THE RECORDS
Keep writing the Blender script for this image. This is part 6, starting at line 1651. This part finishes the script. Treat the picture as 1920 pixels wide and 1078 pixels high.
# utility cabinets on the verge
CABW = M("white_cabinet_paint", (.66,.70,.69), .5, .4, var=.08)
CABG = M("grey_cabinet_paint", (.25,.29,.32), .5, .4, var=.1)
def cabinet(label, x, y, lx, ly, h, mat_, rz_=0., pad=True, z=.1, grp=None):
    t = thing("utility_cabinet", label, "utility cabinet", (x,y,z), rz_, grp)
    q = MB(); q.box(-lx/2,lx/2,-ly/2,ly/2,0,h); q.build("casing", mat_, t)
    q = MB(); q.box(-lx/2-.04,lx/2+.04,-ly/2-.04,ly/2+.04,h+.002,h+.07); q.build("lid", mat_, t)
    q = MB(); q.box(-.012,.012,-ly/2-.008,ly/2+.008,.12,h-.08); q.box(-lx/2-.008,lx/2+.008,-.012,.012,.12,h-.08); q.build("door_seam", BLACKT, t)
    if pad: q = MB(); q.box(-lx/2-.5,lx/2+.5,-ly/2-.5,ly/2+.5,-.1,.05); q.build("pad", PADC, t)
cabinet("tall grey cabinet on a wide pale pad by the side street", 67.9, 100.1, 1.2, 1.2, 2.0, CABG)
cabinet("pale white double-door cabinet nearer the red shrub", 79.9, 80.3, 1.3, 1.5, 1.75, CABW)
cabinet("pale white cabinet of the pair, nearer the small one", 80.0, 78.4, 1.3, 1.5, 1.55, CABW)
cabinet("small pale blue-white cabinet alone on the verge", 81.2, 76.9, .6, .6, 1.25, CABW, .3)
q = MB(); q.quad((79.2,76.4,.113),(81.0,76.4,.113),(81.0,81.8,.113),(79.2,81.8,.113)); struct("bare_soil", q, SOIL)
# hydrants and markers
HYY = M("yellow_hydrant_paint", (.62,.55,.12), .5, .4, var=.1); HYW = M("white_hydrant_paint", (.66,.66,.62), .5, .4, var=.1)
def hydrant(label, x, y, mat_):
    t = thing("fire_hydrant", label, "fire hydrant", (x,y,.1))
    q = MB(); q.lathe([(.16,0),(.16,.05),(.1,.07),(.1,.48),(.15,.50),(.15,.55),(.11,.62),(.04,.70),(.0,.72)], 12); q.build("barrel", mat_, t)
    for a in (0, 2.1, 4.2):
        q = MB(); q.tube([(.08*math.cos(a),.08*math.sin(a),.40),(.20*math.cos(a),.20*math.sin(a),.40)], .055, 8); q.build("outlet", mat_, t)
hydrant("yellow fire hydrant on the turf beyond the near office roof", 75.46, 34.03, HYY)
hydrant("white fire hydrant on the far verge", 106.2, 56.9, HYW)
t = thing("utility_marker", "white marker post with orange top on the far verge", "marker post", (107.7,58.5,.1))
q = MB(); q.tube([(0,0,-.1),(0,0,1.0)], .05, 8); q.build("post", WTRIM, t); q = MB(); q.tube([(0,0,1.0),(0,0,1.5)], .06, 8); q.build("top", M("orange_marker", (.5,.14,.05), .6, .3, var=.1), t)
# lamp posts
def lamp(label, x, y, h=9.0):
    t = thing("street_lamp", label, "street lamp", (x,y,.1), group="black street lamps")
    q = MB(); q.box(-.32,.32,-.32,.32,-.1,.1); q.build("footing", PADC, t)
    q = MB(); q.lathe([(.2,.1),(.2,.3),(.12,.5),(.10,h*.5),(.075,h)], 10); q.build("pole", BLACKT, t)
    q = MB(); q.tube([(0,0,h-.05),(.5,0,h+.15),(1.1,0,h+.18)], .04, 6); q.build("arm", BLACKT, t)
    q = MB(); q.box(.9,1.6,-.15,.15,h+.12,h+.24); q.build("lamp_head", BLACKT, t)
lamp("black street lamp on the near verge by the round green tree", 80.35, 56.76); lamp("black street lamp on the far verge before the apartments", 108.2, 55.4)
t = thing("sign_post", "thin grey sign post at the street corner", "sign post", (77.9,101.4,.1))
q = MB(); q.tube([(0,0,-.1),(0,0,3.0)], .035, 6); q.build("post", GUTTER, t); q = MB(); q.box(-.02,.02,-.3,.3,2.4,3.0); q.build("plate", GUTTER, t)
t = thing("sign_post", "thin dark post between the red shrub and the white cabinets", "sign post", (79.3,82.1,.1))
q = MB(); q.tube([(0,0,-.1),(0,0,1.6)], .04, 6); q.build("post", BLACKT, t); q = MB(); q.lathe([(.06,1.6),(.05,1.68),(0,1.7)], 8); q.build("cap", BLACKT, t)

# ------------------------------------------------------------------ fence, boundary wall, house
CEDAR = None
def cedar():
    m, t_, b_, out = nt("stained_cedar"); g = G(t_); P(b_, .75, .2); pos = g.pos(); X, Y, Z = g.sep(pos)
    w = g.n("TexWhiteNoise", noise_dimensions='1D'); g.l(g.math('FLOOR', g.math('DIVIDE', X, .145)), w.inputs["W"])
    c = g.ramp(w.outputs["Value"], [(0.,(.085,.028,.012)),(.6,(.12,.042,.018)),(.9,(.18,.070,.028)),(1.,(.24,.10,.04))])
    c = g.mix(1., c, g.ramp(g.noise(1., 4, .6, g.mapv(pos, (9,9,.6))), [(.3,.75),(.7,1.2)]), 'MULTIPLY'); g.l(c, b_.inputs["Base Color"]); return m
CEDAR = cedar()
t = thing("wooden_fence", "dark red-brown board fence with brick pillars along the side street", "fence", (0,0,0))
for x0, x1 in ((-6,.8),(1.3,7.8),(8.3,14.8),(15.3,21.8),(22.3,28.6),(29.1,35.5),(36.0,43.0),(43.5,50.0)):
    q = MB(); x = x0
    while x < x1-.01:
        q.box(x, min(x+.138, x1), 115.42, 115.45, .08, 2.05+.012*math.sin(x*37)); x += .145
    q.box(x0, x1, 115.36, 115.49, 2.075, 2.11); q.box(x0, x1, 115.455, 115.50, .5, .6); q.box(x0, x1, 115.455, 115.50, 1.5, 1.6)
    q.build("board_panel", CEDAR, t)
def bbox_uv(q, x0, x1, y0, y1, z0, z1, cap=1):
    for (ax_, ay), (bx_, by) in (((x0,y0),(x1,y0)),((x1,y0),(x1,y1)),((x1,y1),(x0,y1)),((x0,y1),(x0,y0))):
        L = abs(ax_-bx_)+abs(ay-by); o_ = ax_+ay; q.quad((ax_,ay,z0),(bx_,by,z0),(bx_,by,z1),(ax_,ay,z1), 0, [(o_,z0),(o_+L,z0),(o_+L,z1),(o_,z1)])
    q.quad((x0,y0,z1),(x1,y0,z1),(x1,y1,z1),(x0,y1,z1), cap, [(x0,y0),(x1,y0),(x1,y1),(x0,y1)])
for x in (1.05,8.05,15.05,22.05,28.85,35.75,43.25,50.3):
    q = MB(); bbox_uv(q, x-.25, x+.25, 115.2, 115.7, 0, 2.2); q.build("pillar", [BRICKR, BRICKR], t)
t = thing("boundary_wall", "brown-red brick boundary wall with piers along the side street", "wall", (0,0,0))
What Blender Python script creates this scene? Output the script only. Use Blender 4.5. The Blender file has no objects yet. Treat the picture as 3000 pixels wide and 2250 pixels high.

STATED EXERCISE
Reproduce the material verbatim, line by line.

SOLUTION TO THE PROBLEM
Keep writing the Blender script for this image. This is part 6, starting at line 1651. This part finishes the script. Treat the picture as 1920 pixels wide and 1078 pixels high.
# utility cabinets on the verge
CABW = M("white_cabinet_paint", (.66,.70,.69), .5, .4, var=.08)
CABG = M("grey_cabinet_paint", (.25,.29,.32), .5, .4, var=.1)
def cabinet(label, x, y, lx, ly, h, mat_, rz_=0., pad=True, z=.1, grp=None):
    t = thing("utility_cabinet", label, "utility cabinet", (x,y,z), rz_, grp)
    q = MB(); q.box(-lx/2,lx/2,-ly/2,ly/2,0,h); q.build("casing", mat_, t)
    q = MB(); q.box(-lx/2-.04,lx/2+.04,-ly/2-.04,ly/2+.04,h+.002,h+.07); q.build("lid", mat_, t)
    q = MB(); q.box(-.012,.012,-ly/2-.008,ly/2+.008,.12,h-.08); q.box(-lx/2-.008,lx/2+.008,-.012,.012,.12,h-.08); q.build("door_seam", BLACKT, t)
    if pad: q = MB(); q.box(-lx/2-.5,lx/2+.5,-ly/2-.5,ly/2+.5,-.1,.05); q.build("pad", PADC, t)
cabinet("tall grey cabinet on a wide pale pad by the side street", 67.9, 100.1, 1.2, 1.2, 2.0, CABG)
cabinet("pale white double-door cabinet nearer the red shrub", 79.9, 80.3, 1.3, 1.5, 1.75, CABW)
cabinet("pale white cabinet of the pair, nearer the small one", 80.0, 78.4, 1.3, 1.5, 1.55, CABW)
cabinet("small pale blue-white cabinet alone on the verge", 81.2, 76.9, .6, .6, 1.25, CABW, .3)
q = MB(); q.quad((79.2,76.4,.113),(81.0,76.4,.113),(81.0,81.8,.113),(79.2,81.8,.113)); struct("bare_soil", q, SOIL)
# hydrants and markers
HYY = M("yellow_hydrant_paint", (.62,.55,.12), .5, .4, var=.1); HYW = M("white_hydrant_paint", (.66,.66,.62), .5, .4, var=.1)
def hydrant(label, x, y, mat_):
    t = thing("fire_hydrant", label, "fire hydrant", (x,y,.1))
    q = MB(); q.lathe([(.16,0),(.16,.05),(.1,.07),(.1,.48),(.15,.50),(.15,.55),(.11,.62),(.04,.70),(.0,.72)], 12); q.build("barrel", mat_, t)
    for a in (0, 2.1, 4.2):
        q = MB(); q.tube([(.08*math.cos(a),.08*math.sin(a),.40),(.20*math.cos(a),.20*math.sin(a),.40)], .055, 8); q.build("outlet", mat_, t)
hydrant("yellow fire hydrant on the turf beyond the near office roof", 75.46, 34.03, HYY)
hydrant("white fire hydrant on the far verge", 106.2, 56.9, HYW)
t = thing("utility_marker", "white marker post with orange top on the far verge", "marker post", (107.7,58.5,.1))
q = MB(); q.tube([(0,0,-.1),(0,0,1.0)], .05, 8); q.build("post", WTRIM, t); q = MB(); q.tube([(0,0,1.0),(0,0,1.5)], .06, 8); q.build("top", M("orange_marker", (.5,.14,.05), .6, .3, var=.1), t)
# lamp posts
def lamp(label, x, y, h=9.0):
    t = thing("street_lamp", label, "street lamp", (x,y,.1), group="black street lamps")
    q = MB(); q.box(-.32,.32,-.32,.32,-.1,.1); q.build("footing", PADC, t)
    q = MB(); q.lathe([(.2,.1),(.2,.3),(.12,.5),(.10,h*.5),(.075,h)], 10); q.build("pole", BLACKT, t)
    q = MB(); q.tube([(0,0,h-.05),(.5,0,h+.15),(1.1,0,h+.18)], .04, 6); q.build("arm", BLACKT, t)
    q = MB(); q.box(.9,1.6,-.15,.15,h+.12,h+.24); q.build("lamp_head", BLACKT, t)
lamp("black street lamp on the near verge by the round green tree", 80.35, 56.76); lamp("black street lamp on the far verge before the apartments", 108.2, 55.4)
t = thing("sign_post", "thin grey sign post at the street corner", "sign post", (77.9,101.4,.1))
q = MB(); q.tube([(0,0,-.1),(0,0,3.0)], .035, 6); q.build("post", GUTTER, t); q = MB(); q.box(-.02,.02,-.3,.3,2.4,3.0); q.build("plate", GUTTER, t)
t = thing("sign_post", "thin dark post between the red shrub and the white cabinets", "sign post", (79.3,82.1,.1))
q = MB(); q.tube([(0,0,-.1),(0,0,1.6)], .04, 6); q.build("post", BLACKT, t); q = MB(); q.lathe([(.06,1.6),(.05,1.68),(0,1.7)], 8); q.build("cap", BLACKT, t)

# ------------------------------------------------------------------ fence, boundary wall, house
CEDAR = None
def cedar():
    m, t_, b_, out = nt("stained_cedar"); g = G(t_); P(b_, .75, .2); pos = g.pos(); X, Y, Z = g.sep(pos)
    w = g.n("TexWhiteNoise", noise_dimensions='1D'); g.l(g.math('FLOOR', g.math('DIVIDE', X, .145)), w.inputs["W"])
    c = g.ramp(w.outputs["Value"], [(0.,(.085,.028,.012)),(.6,(.12,.042,.018)),(.9,(.18,.070,.028)),(1.,(.24,.10,.04))])
    c = g.mix(1., c, g.ramp(g.noise(1., 4, .6, g.mapv(pos, (9,9,.6))), [(.3,.75),(.7,1.2)]), 'MULTIPLY'); g.l(c, b_.inputs["Base Color"]); return m
CEDAR = cedar()
t = thing("wooden_fence", "dark red-brown board fence with brick pillars along the side street", "fence", (0,0,0))
for x0, x1 in ((-6,.8),(1.3,7.8),(8.3,14.8),(15.3,21.8),(22.3,28.6),(29.1,35.5),(36.0,43.0),(43.5,50.0)):
    q = MB(); x = x0
    while x < x1-.01:
        q.box(x, min(x+.138, x1), 115.42, 115.45, .08, 2.05+.012*math.sin(x*37)); x += .145
    q.box(x0, x1, 115.36, 115.49, 2.075, 2.11); q.box(x0, x1, 115.455, 115.50, .5, .6); q.box(x0, x1, 115.455, 115.50, 1.5, 1.6)
    q.build("board_panel", CEDAR, t)
def bbox_uv(q, x0, x1, y0, y1, z0, z1, cap=1):
    for (ax_, ay), (bx_, by) in (((x0,y0),(x1,y0)),((x1,y0),(x1,y1)),((x1,y1),(x0,y1)),((x0,y1),(x0,y0))):
        L = abs(ax_-bx_)+abs(ay-by); o_ = ax_+ay; q.quad((ax_,ay,z0),(bx_,by,z0),(bx_,by,z1),(ax_,ay,z1), 0, [(o_,z0),(o_+L,z0),(o_+L,z1),(o_,z1)])
    q.quad((x0,y0,z1),(x1,y0,z1),(x1,y1,z1),(x0,y1,z1), cap, [(x0,y0),(x1,y0),(x1,y1),(x0,y1)])
for x in (1.05,8.05,15.05,22.05,28.85,35.75,43.25,50.3):
    q = MB(); bbox_uv(q, x-.25, x+.25, 115.2, 115.7, 0, 2.2); q.build("pillar", [BRICKR, BRICKR], t)
t = thing("boundary_wall", "brown-red brick boundary wall with piers along the side street", "wall", (0,0,0))
What Blender Python script creates this scene? Output the script only. Use Blender 4.5. The Blender file has no objects yet. Treat the picture as 3000 pixels wide and 2250 pixels high.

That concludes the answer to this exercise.